▶ **Work to do**
Copy out the data exactly, leaving the pictures behind.

▶ **Source data**
------------------------------------------------------------------------
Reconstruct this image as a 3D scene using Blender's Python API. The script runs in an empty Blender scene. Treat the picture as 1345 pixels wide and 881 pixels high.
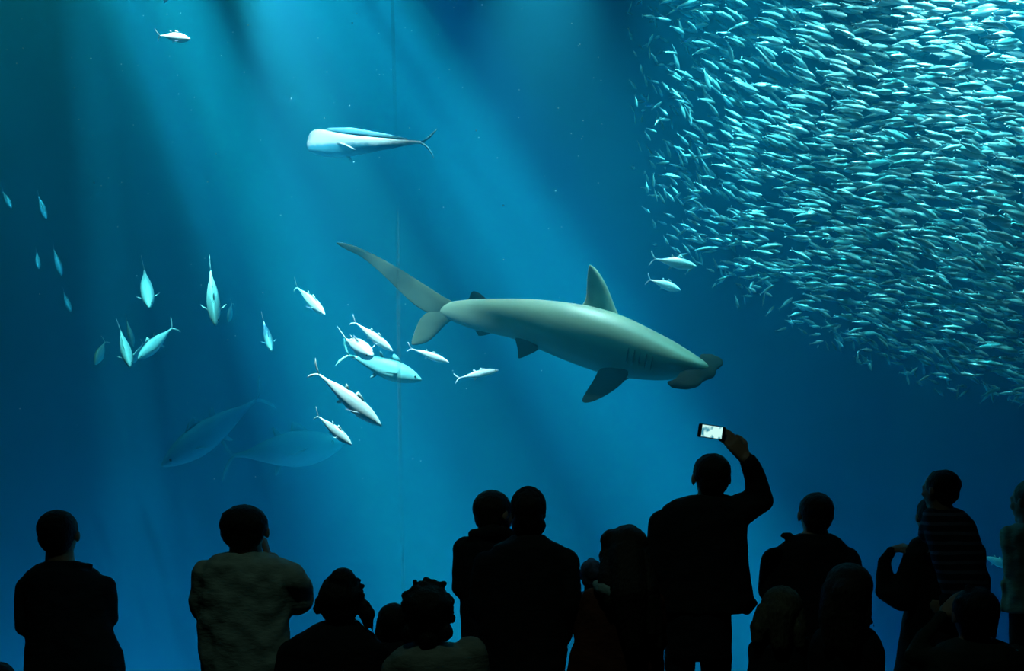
import bpy, bmesh, math, random
from mathutils import Vector, Matrix, noise
PI = math.pi
S = bpy.context.scene
COL = S.collection
random.seed(7)

# ------------------------------------------------------------------ camera frame
W, H, F = 1345.0, 881.0, 1500.0          # pixels; focal length in pixels
HOR = 650.0                              # horizon row
CAMZ = 1.68
def P(px, py, d):
    """point seen at pixel px, py at distance d in front of the level camera"""
    return Vector(((px - W / 2) / F * d, d, CAMZ + (HOR - py) / F * d))
cam_d = bpy.data.cameras.new('camera'); cam = bpy.data.objects.new('camera', cam_d); COL.objects.link(cam)
cam.location = (0, 0, CAMZ); cam.rotation_euler = (PI / 2, 0, 0)
cam_d.sensor_width = 36; cam_d.lens = 36 * F / W
cam_d.shift_y = (HOR - H / 2) / W
cam_d.clip_end = 200
S.camera = cam

# ------------------------------------------------------------------ helpers
def tag(o, label=None, cat=None, group=None, kind=None):
    if label: o['label'] = label
    if cat: o['category'] = cat
    if group: o['group'] = group
    if kind: o['kind'] = kind
    return o
def empty(name, loc=(0, 0, 0), rot=(0, 0, 0)):
    o = bpy.data.objects.new(name, None); COL.objects.link(o)
    o.location = loc; o.rotation_euler = rot; o.empty_display_size = .1
    return o
def link(name, me, mat=None, parent=None, world=False):
    """world=True: mesh vertices are world coordinates, parent is an unrotated empty"""
    o = bpy.data.objects.new(name, me); COL.objects.link(o)
    if mat is not None and not me.materials: me.materials.append(mat)
    if parent is not None:
        o.parent = parent
        if world: o.location = -Vector(parent.location)
    return o
def mesh_of(bm, name='m', smooth=True):
    me = bpy.data.meshes.new(name); bm.normal_update(); bm.to_mesh(me); bm.free()
    if smooth: me.shade_smooth()
    return me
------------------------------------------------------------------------
▶ **Output for this task**
Reconstruct this image as a 3D scene using Blender's Python API. The script runs in an empty Blender scene. Treat the picture as 1345 pixels wide and 881 pixels high.
import bpy, bmesh, math, random
from mathutils import Vector, Matrix, noise
PI = math.pi
S = bpy.context.scene
COL = S.collection
random.seed(7)

# ------------------------------------------------------------------ camera frame
W, H, F = 1345.0, 881.0, 1500.0          # pixels; focal length in pixels
HOR = 650.0                              # horizon row
CAMZ = 1.68
def P(px, py, d):
    """point seen at pixel px, py at distance d in front of the level camera"""
    return Vector(((px - W / 2) / F * d, d, CAMZ + (HOR - py) / F * d))
cam_d = bpy.data.cameras.new('camera'); cam = bpy.data.objects.new('camera', cam_d); COL.objects.link(cam)
cam.location = (0, 0, CAMZ); cam.rotation_euler = (PI / 2, 0, 0)
cam_d.sensor_width = 36; cam_d.lens = 36 * F / W
cam_d.shift_y = (HOR - H / 2) / W
cam_d.clip_end = 200
S.camera = cam

# ------------------------------------------------------------------ helpers
def tag(o, label=None, cat=None, group=None, kind=None):
    if label: o['label'] = label
    if cat: o['category'] = cat
    if group: o['group'] = group
    if kind: o['kind'] = kind
    return o
def empty(name, loc=(0, 0, 0), rot=(0, 0, 0)):
    o = bpy.data.objects.new(name, None); COL.objects.link(o)
    o.location = loc; o.rotation_euler = rot; o.empty_display_size = .1
    return o
def link(name, me, mat=None, parent=None, world=False):
    """world=True: mesh vertices are world coordinates, parent is an unrotated empty"""
    o = bpy.data.objects.new(name, me); COL.objects.link(o)
    if mat is not None and not me.materials: me.materials.append(mat)
    if parent is not None:
        o.parent = parent
        if world: o.location = -Vector(parent.location)
    return o
def mesh_of(bm, name='m', smooth=True):
    me = bpy.data.meshes.new(name); bm.normal_update(); bm.to_mesh(me); bm.free()
    if smooth: me.shade_smooth()
    return me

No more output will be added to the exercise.